All right, I admit I am disappointed. Karl "The Unelected President" Rove somehow escaped indictment by the Grand Jury in the CIA leak case . That doesn't mean he has been left unscathed. Like many others who have read about and observed Rove's political tactics, I truly believed that the sort of smarmy payback meted out to Joseph Wilson through the outing of his wife as an agent was a typical Rove operation. So did James Moore and Wayne Slater, authors of "Bush's Brain", which I have referenced before, in updated material in the latest edition of the book.
"No one who knows Karl Rove has been surprised to hear his name as a prime suspect in the scandal involving the leak of a CIA agent's name. That is how Karl Rove has operated in the political arena for his entire career...The greater shock for Washington, and journalists who have reported on Karl Rove's career, would be if he were not involved in outing undercover agent Valerie Plame.
Well, we know from two sources that he was involved. I don't know what sort of deal he made with the Special Prosecutor to save his hide, but even if Rove wasn't the primary source for the leak, a pertinent question must be asked. What was the President's political advisor doing with information about clandestine CIA agents in the first place? Who ever cast a single vote for this guy other than the Young College Republicans in 1973, when he was accused of stealing the election? His opponent was the chairman of the College Republicans for Nixon in 1972 at the University of Michigan. I remember well the Republican Convention of 1972, after Nixon paraded out Henry Kissinger to say "Peace is at hand." That was his last trick to get re-elected. Rove and his fellows were the young people so incongruously packing the galleries in their straw boaters and neckties chanting "Four More Years." What must go through a young person's mind when he is draft eligible, his President has bombed and destabilized two adjacent countries to the already ravaged Vietnam, his fellow students are being gunned down on college campuses for war protests, and he wants four more years of Nixon's plan. It wasn't that they were so pro-Nixon, as anti-hippie. So was G.W. Bush, who's cheerleading career at Yale was disrupted by those shaggy war protesters. This is where the "culture war" began.
It was still a mistake for the Democrats to have put all their eggs in Special Prosecutor Fitzgerald's basket. Although there are revelations to come, Karl Rove has been unleashed. Now that Rove is free to publicly question the patriotism of the administration's critics, the Democrats need a bold voice to counter the vitriol that will only build as the mid-term election grows near.

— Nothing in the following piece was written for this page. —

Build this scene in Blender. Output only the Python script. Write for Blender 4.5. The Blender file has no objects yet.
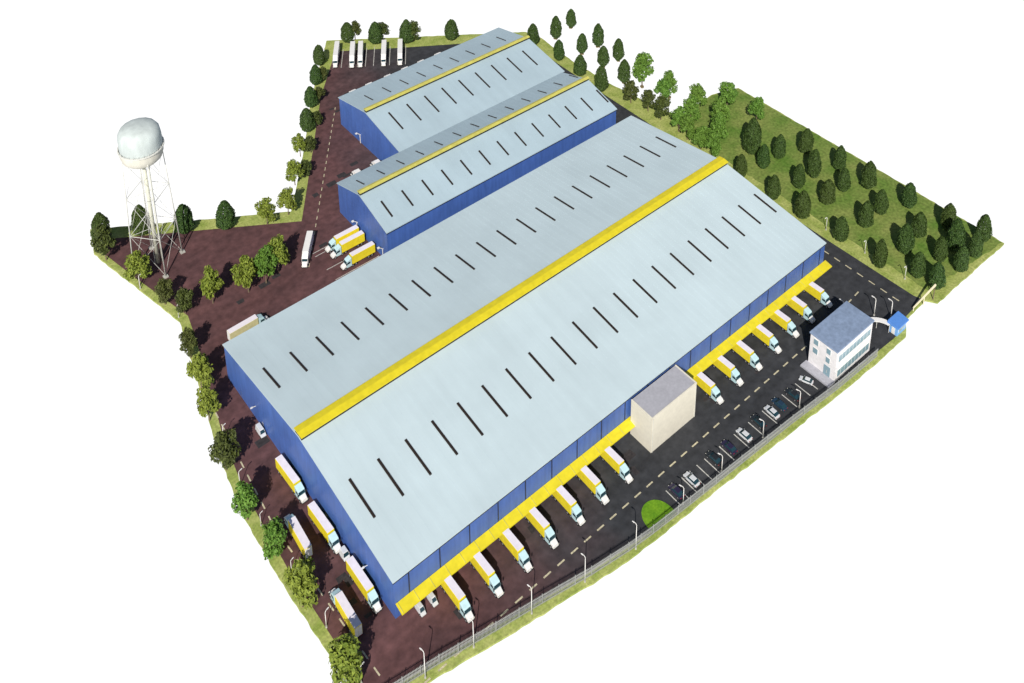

The Democrats take Rove's bait every time and it is entirely possible that they could blow this election despite the President's and Congress's record low approval ratings. Gary Hart wrote a piece this week in The Huffington Post, that the public should be alerted to the possibility of an "October Surprise." Hart surmises that even though the mantra is still "stay the course," Rove will find a way to declare victory in Iraq, or at least enough progress to begin plans to withdraw troops. Rove knows Iraq is the albatross around the Republicans neck and he must address it. Hart warns that whatever the administration promises are only plans to get them through this election. Rove trades principle for politics every time.
I hope the electorate sees through the cynical attempts of this bankrupt Republican administration to hold on to its power. It was reported yesterday that Rove contacted Joe Lieberman with an offer to help him in his independent run for Senate Spoiler. Is there any better validation for Lieberman's loss to an unknown in the primary? Only a change in Congress can begin to inquire why Karl Rove was in possession of classified and sensitive information. Does he even have a security clearance, and if so, why? And how did one political operative that G.H.W. Bush hired as his special assistant at the Republican National Committee come to accrue so much power after this article from The Washington Post from 1973?
"Republican National Committee Chairman George Bush (the first) has re-opened an investigation into allegations that a paid official of the GOP taught political espionage and "dirty tricks" during weekend seminars for College Republicans during 1971 and 1972. Some of the 1972 seminars were held after the Watergate break-in. Bush said he will urge a GOP investigating committee to "get to the bottom" of charges against Karl C. Rove, 32, who was executive director of the College Republican National Committee."
Bush's Brain, Ibid
It is a continuous line from Karl Rove to Lee Atwater, Donald Segretti, G. Gordon Liddy, John Mitchell, and Richard Nixon. Karl Rove may have escaped indictment from the Fitzgerald jury, but he may yet face it from the American public. The people got wise to Nixon. They will ultimately see through his disciples as well.